Strategic and change management considers acquisition as a strategy of business expansion. Acquisition is the process of buying a firm either as a whole or partially that is part of the firm an option in its development and growth measure. The acquiring firm gains total control over the acquired firm, which ceases to exist after the transaction (Habbard, 2001). The acquisition may be either a friendly or hostile depending on the state of the agreement and the firm. After the acquisition of a firm, the managers may find themselves occupied in concentrating on the new firm that they neglect the core business. At times, the managers may concentrate much on the cost cutting that they make the firm suffer (David, 2004). This in essence may be costly and may cause the core firm to be less effective.

Acquisition has different types, which depend on the process of acquiring. They include; the first type is horizontal acquisition, which takes place between two firms in the same business line. The firms that are acquired and the one doing the acquisition provide must be providing the same products and services (White, 2004).This means that the two firms must be competing on the same direction. This is in terms of products and customers. The next type is the vertical acquisition, which entails expansion of a firm’s chain of distribution in either forward or backward in the direction of raw materials or consumers. This means that the firms’ major concentrations are in the materials that they use in providing the services and products to customers. Another type is the conglomerate acquisition of a firm that is unrelated to the firm doing the acquisition. This means that any firm without any connection with the services and products offered may acquire the firm and expand it operations in that direction (Stockder, 2009). Additionally, acquisition can be through purchase of voting stocks within a company. It could also be through a management agreement between the two firms (White, 2004). A firm may be acquired through costly transfer of title, which is a legal purchase of firms’ assets. This means that the firm control is the one that is acquired in this type of acquisition.

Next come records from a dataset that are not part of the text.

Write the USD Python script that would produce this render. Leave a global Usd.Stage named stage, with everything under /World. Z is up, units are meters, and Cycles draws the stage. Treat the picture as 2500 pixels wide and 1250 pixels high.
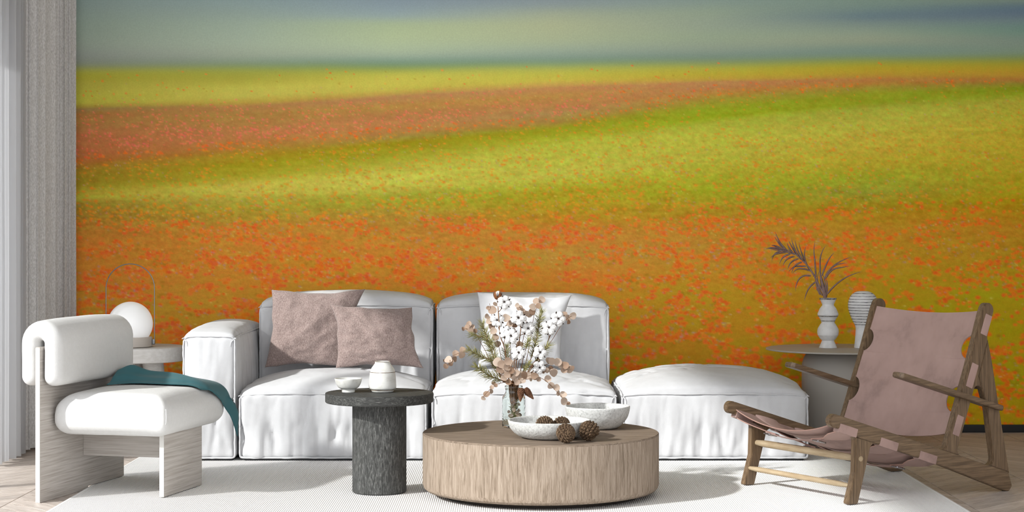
import math, random
import numpy as np, trimesh, usdkit, meshkit
from meshkit import fbm, noise
from pxr import Usd, UsdGeom, UsdLux, UsdShade, Gf, Sdf, Vt
from shapely.geometry import Polygon, LineString, Point, box as sbox
from shapely.ops import unary_union
from scipy.interpolate import PchipInterpolator
PI = math.pi
random.seed(7)
RNG = np.random.default_rng(11)

stage = Usd.Stage.CreateInMemory()
UsdGeom.SetStageUpAxis(stage, UsdGeom.Tokens.z)
UsdGeom.SetStageMetersPerUnit(stage, 1.0)
UsdGeom.Xform.Define(stage, '/World')

# ------------------------------------------------------------------ camera, sky, sun, exposure
F_PX, HORIZON, EYE = 4300.0, 580.0, 1.15           # focal length in pixels of a 2500 px wide frame, eye level row, eye height
EXPOSURE = 0.2
cam = UsdGeom.Camera.Define(stage, '/World/camera')
cam.CreateHorizontalApertureAttr(36.0); cam.CreateVerticalApertureAttr(18.0)
cam.CreateFocalLengthAttr(F_PX / 2500 * 36.0)
cam.CreateVerticalApertureOffsetAttr(-(625 - HORIZON) / 2500 * 36.0)
cam.CreateClippingRangeAttr(Gf.Vec2f(0.05, 200))
cam.CreateExposureAttr(EXPOSURE)
cam.AddTranslateOp().Set(Gf.Vec3d(0, 0, EYE)); cam.AddRotateXOp().Set(90.0)
sky = UsdLux.DomeLight.Define(stage, '/World/sky')
sky.CreateIntensityAttr(0.54); sky.CreateColorAttr(Gf.Vec3f(0.965, 0.99, 1.03))
sun = UsdLux.DistantLight.Define(stage, '/World/sun')
SUN_AZ, SUN_EL = (1.0, 0.65), 30.0
sun.CreateIntensityAttr(1090.0); sun.CreateAngleAttr(2.2); sun.CreateColorAttr(Gf.Vec3f(1.0, 0.985, 0.96))
_d = np.array([SUN_AZ[0], SUN_AZ[1], -math.hypot(*SUN_AZ) * math.tan(math.radians(SUN_EL))])
_d /= np.linalg.norm(_d)
_q = Gf.Rotation(Gf.Vec3d(0, 0, -1), Gf.Vec3d(*map(float, _d))).GetQuat()
sun.AddOrientOp().Set(Gf.Quatf(_q))

def at(px, py, D):
    """Measured photo position at distance D in front of the eye, in metres."""
    return np.array([(px - 1250) / F_PX * D, D, EYE - (py - HORIZON) / F_PX * D])

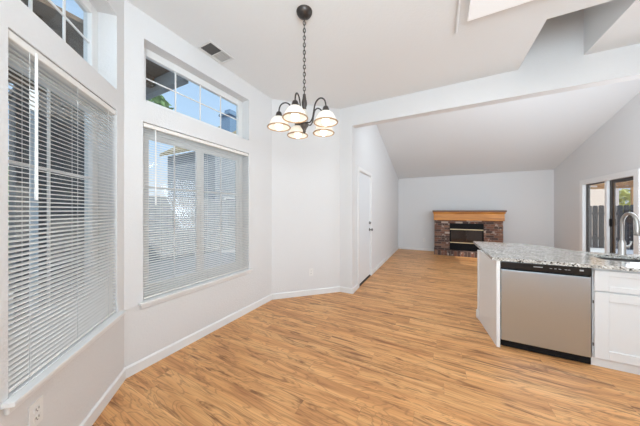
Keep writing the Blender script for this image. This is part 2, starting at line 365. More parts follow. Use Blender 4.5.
# ------------------------------------------------------------------ dimensions
XW, Y12, Y23 = -2.236, 0.906, 2.741        # window wall of the bay
XD, YB, YF, XR = -1.226, 3.538, 8.5, 2.862  # door wall, beam, far wall, right wall
ZC, ZB = 3.052, 2.738
r2 = math.sqrt(0.5); BL = 1.12             # length of the angled bay walls
M1 = frame((XW, Y12), (r2, -r2), (-r2, -r2))   # bay left, s runs toward the camera
M2 = frame((XW, Y12), (0, 1), (-1, 0))         # bay middle, s = y - Y12
M3 = frame((XW, Y23), (r2, r2), (-r2, r2))     # bay right
L3 = (-1.442 - XW) / r2                        # to the pilaster
P1 = (XW + BL * r2, Y12 - BL * r2)             # end of the left bay wall
P3 = (XW + L3 * r2, Y23 + L3 * r2)
XL0 = P1[0]
YBK = -3.0
TH = 0.16

# ------------------------------------------------------------------ structure
b = MB(); b.prism([(-2.6, YBK - 0.2), (XR + 0.1, YBK - 0.2), (XR + 0.1, YF + 0.15), (XD - 0.15, YF + 0.15), (XD - 0.15, P3[1] + 0.1), (-2.4, 2.9), (-2.4, 0.7)], -0.06, 0.0)
struct(b.build('floor', FLOOR), 'honey wood plank laminate floor running through dining area and living room', 'floor')

OPEN1 = (0.106, 0.932, 0.575, 2.112); TR1 = (0.106, 0.932, 2.268, 2.83)
OPEN2 = (0.132, 1.366, 0.575, 2.115); TR2 = (0.140, 1.366, 2.290, 2.83)
struct(holed_wall(M1, 0, BL, 0, ZC, TH, [OPEN1, TR1]).build('wall_bay_left', PAINT), 'textured white angled bay wall at left with blinds and transom', 'wall')
struct(holed_wall(M2, 0, Y23 - Y12, 0, ZC, TH, [OPEN2, TR2]).build('wall_bay_middle', PAINT), 'textured white bay wall holding the wide window and the blue sky transom', 'wall')
struct(holed_wall(M3, 0, L3, 0, ZC, TH, []).build('wall_bay_right', PAINT), 'plain white angled bay wall behind the chandelier', 'wall')
b = MB(); b.box(P3[0] - 0.02, XD, P3[1], P3[1] + 0.12, 0, ZC)
struct(b.build('wall_pilaster', PAINT), 'narrow white wall end between the angled bay wall and the door', 'wall')
b = MB(); b.box(XL0 - 0.15, XL0, YBK, P1[1], 0, ZC)
struct(b.build('wall_behind', PAINT), 'white dining wall behind the camera on the left', 'wall')
b = holed_wall(frame((XL0 - 0.15, YBK), (1, 0), (0, -1)), 0, XR - XL0 + 0.15, 0, ZC, 0.12, [(0.6, 3.6, 0.1, 2.4)])  # unseen opening, added to let light in from behind
struct(b.build('wall_rear', PAINT), 'white rear wall with wide opening added for light behind the camera', 'wall')
# living room walls with sloping tops
def living_z(y): return 2.487 + 0.252 * (YF - y)
DY0, DY1, DZ = 3.87, 4.69, 2.065
b = MB(); b.prism([(P3[1] + 0.12, 0), (DY0, 0), (DY0, DZ), (DY1, DZ), (DY1, 0), (YF + 0.12, 0), (YF + 0.12, living_z(YF) + 0.1), (P3[1] + 0.12, living_z(P3[1] + 0.12) + 0.1)], XD - 0.14, XD, 'x')
struct(b.build('wall_left', PAINTL), 'white living room side wall with the flush door, its top sloping down', 'wall')
b = MB(); b.box(XD - 0.14, XR + 0.14, YF, YF + 0.12, 0, 2.6)
struct(b.build('wall_far', PAINTL), 'pale grey white far wall behind the brick fireplace', 'wall')
SY0, SY1, SZ = 5.58, 7.15, 1.965
b = MB(); b.prism([(YBK, 0), (SY0, 0), (SY0, SZ), (SY1, SZ), (SY1, 0), (YF + 0.12, 0), (YF + 0.12, living_z(YF) + 0.1), (YB, living_z(YB) + 0.1), (YBK, living_z(YB) + 0.1)], XR, XR + 0.09, 'x')
struct(b.build('wall_right', PAINTL), 'white right wall with the sliding patio door onto the fenced yard', 'wall')
# beam between the two rooms
b = MB(); b.box(P3[0] - 0.02, XR, YB, YB + 0.13, ZB, 4.1)
struct(b.build('ceiling_beam', PAINT), 'long white dropped header between dining ceiling and vaulted living room', 'beam')
# flat ceiling with the skylight well
WX0, WX1, WY0 = 0.87, 1.43, 2.72
b = MB()
b.prism([(XL0 - 0.15, YBK - 0.1), (WX0, YBK - 0.1), (WX0, YB + 0.05), (P3[0] - 0.1, YB + 0.05), (-2.6, 2.95), (-2.6, 0.75), (P1[0] - 0.2, P1[1] - 0.2)], ZC, ZC + 0.1)
b.box(WX0, WX1, YBK - 0.1, WY0, ZC, ZC + 0.1); b.box(WX1, XR + 0.1, YBK - 0.1, YB + 0.05, ZC, ZC + 0.1)
struct(b.build('ceiling', CEIL), 'flat white textured dining and kitchen ceiling', 'ceiling')
b = MB()
b.box(WX0 - 0.05, WX0, WY0, YB, ZC + 0.1, 3.95); b.box(WX1, WX1 + 0.05, WY0, YB, ZC + 0.1, 3.95); b.box(WX0 - 0.05, WX1 + 0.05, WY0 - 0.05, WY0, ZC + 0.1, 3.95)
struct(b.build('ceiling_well', CEIL), 'white recessed well in the kitchen ceiling beside the header', 'ceiling')
b = MB(); b.box(WX0 - 0.06, WX1 + 0.06, WY0 - 0.06, YB, 3.95, 3.97)
struct(b.build('skylight', SKYL), 'translucent skylight closing the ceiling well', 'skylight')
b = MB(); b.prism([(YB + 0.13, living_z(YB + 0.13)), (YF + 0.12, living_z(YF + 0.12)), (YF + 0.12, living_z(YF + 0.12) + 0.12), (YB + 0.13, living_z(YB + 0.13) + 0.12)], XD - 0.14, XR + 0.14, 'x')
struct(b.build('ceiling_vault', VAULT), 'pale grey sloping vaulted ceiling over the living room', 'ceiling')
# baseboards
BH, BT = 0.088, 0.014
def baseb(name, M, s0, s1, label):
    b = MB(M); b.prism([(0, 0), (-BT, 0), (-BT, BH - 0.012), (-0.004, BH), (0, BH)], s0, s1, 'x')
    # prism axis x: (h, a, b) -> s along x
    struct(b.build(name, TRIM), label, 'baseboard')
baseb('baseboard_bay_left', M1, 0, BL, 'white baseboard under the left angled bay window')
baseb('baseboard_bay_middle', M2, 0, Y23 - Y12, 'white baseboard under the wide bay window')
baseb('baseboard_bay_right', M3, 0, L3, 'white baseboard along the plain angled bay wall')
baseb('baseboard_pilaster', frame((P3[0], P3[1]), (1, 0), (0, 1)), 0, XD - P3[0] + BT, 'short white baseboard on the wall end beside the door')
baseb('baseboard_corner', frame((XD, P3[1]), (0, 1), (-1, 0)), 0, DY0 - 0.07 - P3[1], 'tiny white baseboard return before the door casing')
baseb('baseboard_left', frame((XD, DY1 + 0.07), (0, 1), (-1, 0)), 0, YF - DY1 - 0.07, 'white baseboard along living room wall past the door')
baseb('baseboard_far', frame((XD, YF), (1, 0), (0, 1)), 0, -0.09 - XD, 'white baseboard on the far wall left of the fireplace')
baseb('baseboard_far_right', frame((1.68, YF), (1, 0), (0, 1)), 0, XR - 1.68, 'white baseboard on far wall right of the fireplace')
# thin bead on the ceiling beside the light panel
b = MB(); b.box(0.152, 0.170, 0.9, 2.514, ZC - 0.020, ZC, 0.004)
struct(b.build('trim_1', TRIM), 'thin white trim bead on the ceiling left of the light panel', 'trim')

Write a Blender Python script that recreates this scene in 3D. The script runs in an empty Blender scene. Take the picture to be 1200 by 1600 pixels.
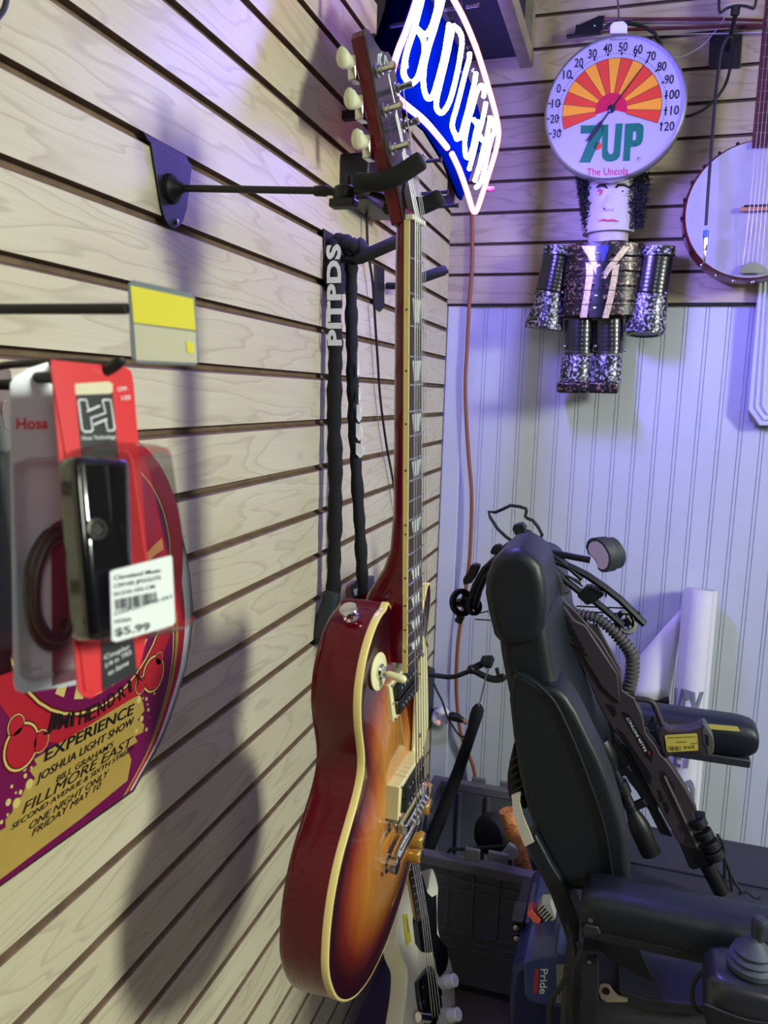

Various reasons are attributed to acquisition, which ensure the process is efficient and effective. They include; Increase in market power that give firms the ability to alter the prices of goods and services in the market. This is a possible measure in an imperfect competition (White, 2004). Market power gives a firm the chances of increasing its prices without losing clients to other competitors. A firm with market power has the capacity to influence the prevailing market prices in totality. This essentially enables a strong firm to acquire a firm easily without any difficulties.

Large firms that are well established enjoy the market crisis because they are able to lower their production costs without having to face major problems. Small firms as much as they do want to stand in the market realistically cannot beat the large established firms. This makes the market giants stand any form of barrier and give them the chance to acquire other firms that are not doing well in the market without any obstacles (Habbard, 2001).

Cost of new products and their development is a fact that most of the firms are not able to stand. The changes in market demand make the non-competitive firms be faced out. The well-established firms stand challenges, which make them more productive. Clients remain in a firm for their services and product due to the firm’s ability to cope with changes. The well-established firms are well able to provide this to the clients unlike the non-established firms. Therefore, the established firms acquire these non-performing firms effectively to expand their productivity and attract more clients.

Competition is a thing that most of the firms cannot cope. The speed in marketing affects them so much that they run far behind the market demand (White, 2004). In most cases, they are faced out of the market. For well-formed firms this becomes a good chance for their expansion. They effectively acquire the firms. Well-established firms’ managers understand that they need to diversify their firm. For them this is an efficient strategy for investment in a variety of assets with the aim of reducing risk (Markowitz, 1991). It becomes one of the most effective ways of acquiring a firm as a strategic measure of reducing the underlying risk.